One of the key differences between those who favor educational ‘reform’–that is, those who view education primarily as a personnel issue–and those that oppose it is how each group thinks good schools come to be. Consider this by Matthew Yglesias, an education reform supporter (italics mine):
School funding inequities are obviously unfair, and I think we should get rid of them. Still, local governments are a distinct minority of school finance these days. It’s also difficult to point to very clear correlations between per student funding and school performance. What’s more, a school full of poor kids probably needs many more resources to succeed than a more affluent one. Most of all, though, I think this in many ways gets the problem with edu-localism backwards. It’s not so much that the richest communities can buy themselves the best schools as it is that the richest parents can buy themselves houses wherever the best schools happen to be. This is part of what drives me crazy about debates around charter schools and “choice” in the United States. Every prosperous family in the Washington, DC metro area is exercising public school choice when they decide where to live. And competition between suburban jurisdictions to attract affluent residents and raise property values is an important force in the competitive delivery of social services. It’s only poor people who just get stuck living where they can afford to live (i.e., someplace with low-quality services) and going to whatever school happens to be there. You need to either increase the number of high-quality schools or else increase the capacity of existing high-quality schools. Otherwise, well-heeled parents will use their financial clout to buy access to them, and poor parents will be stuck with the schools they can afford.
The italicized part is very telling.
According to Yglesias, schools are entities to be purchased: you can buy an ‘Astor Martin’ school, a ‘Mercedes’ school, a GM minivan school, or a busted out twenty year old used Yugo school. The primary determinants of a school’s quality in this model are the staff (teachers and administrators) and the facilities and resources. If you believe this, and add that there are a fair amount of studies that suggest that spending has a modest overall effect on test scores*, then the obvious result is that we need better teachers (not that we couldn’t always use better teachers, but, once you remove schools with lots of poor kids, U.S. students, believe it or not, excel).

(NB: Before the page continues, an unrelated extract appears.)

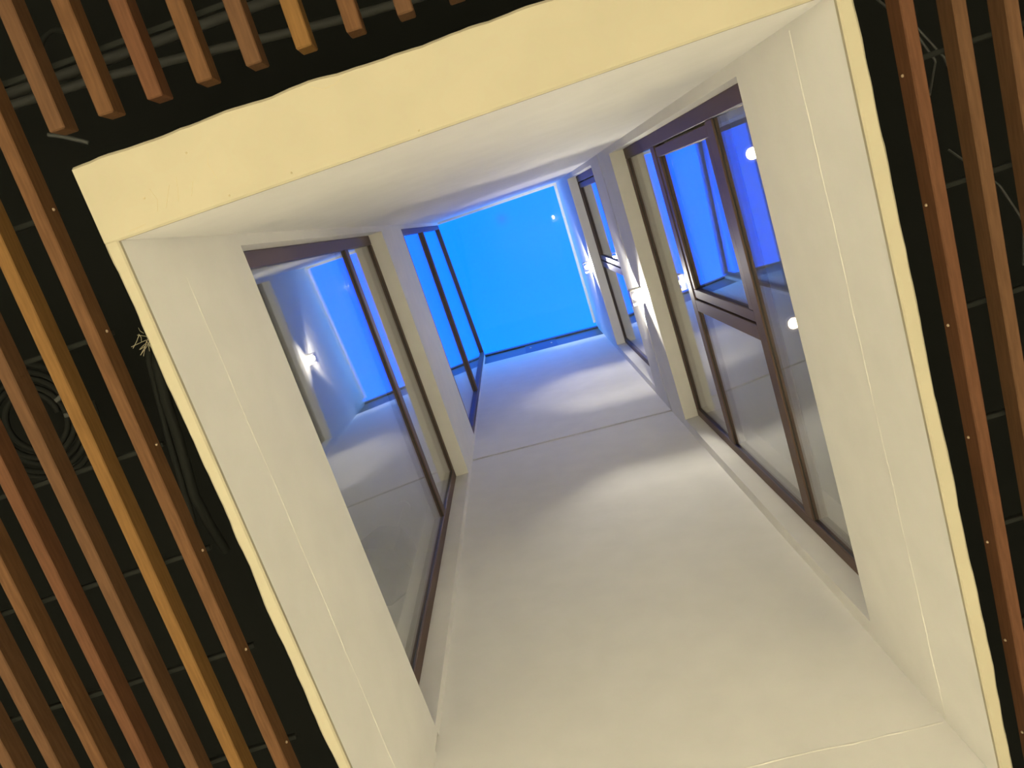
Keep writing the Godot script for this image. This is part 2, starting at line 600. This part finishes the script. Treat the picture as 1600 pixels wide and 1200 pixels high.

Those of us who don’t view reform/teacher management** as an unqualified good thing view schools very differently. A key–the key–determinant of a good school is the student body (along with their parents). As I described in “Do Parents Choose Schools or Student Bodies?“, students are a major contributor to performance:
For example, a population with fifty percent of children below the poverty line (which tragically is the case in some areas) will have, a score of 209 with a 95% probability of being between 197 – 219*. A population with only two percent of its children in poverty should have a score of 254 with a 95% probability of being between 231 – 274.
This isn’t to say that individual students can’t over- or underperform. And population[s] (states or schools) can defy expectations: at the state level, Massachusetts scores twelve points higher than it should. Demography may not be destiny, but it is a heavy burden.
In the above example, there is virtually no way the poor population will ever appear as ‘good’ as the wealthy school, even if the poor school does a better job of educating its students–that is, getting them to achieve more than they should based on their socioeconomic status. Even if you compare a school with a ten percent poverty rate (half the national average) to a school with a two percent poverty rate, only a quarter of the time will the ‘poorer’ school perform better.
The point is when parents are choosing schools based on test scores, they are not necessarily assessing school quality, but child poverty. The educational system that they’re leaving might stink too, but there is a massive conflation going on here. Even if they don’t think they’re doing so, families who are moving in order to secure a better education are, to a considerable extent, fleeing ‘undesirable’ student bodies.
In Massachusetts schools, the effects of poverty are even stronger than they are nationally, especially for science education outcomes.
School quality is inseparable from a school’s students. This isn’t to say that teachers have no effect (they do), but study after study shows that they have a limited effect (and the value-added testing methods have serious methodological problems). It’s the environment students live in that is the largest determinant of student performance–and, despite claims to the contrary, we can do something about poverty (having a maximum employment policy, if nothing else, would lift millions of students out of poverty).
As long as ‘progressives’ rely on a model that acts as if school quality is an external characteristic and not an emergent property derived from students, parents, and, yes, teachers, we will be stuck combating foolish ‘reform’ efforts.
*I think many of these studies haven’t separated out the components of spending (not all spending should affect test scores), but I’ll accept the argument for now.
**When education reformers start getting serious about curriculum and pedagogy, then I’ll view their concerns as more than personnel management.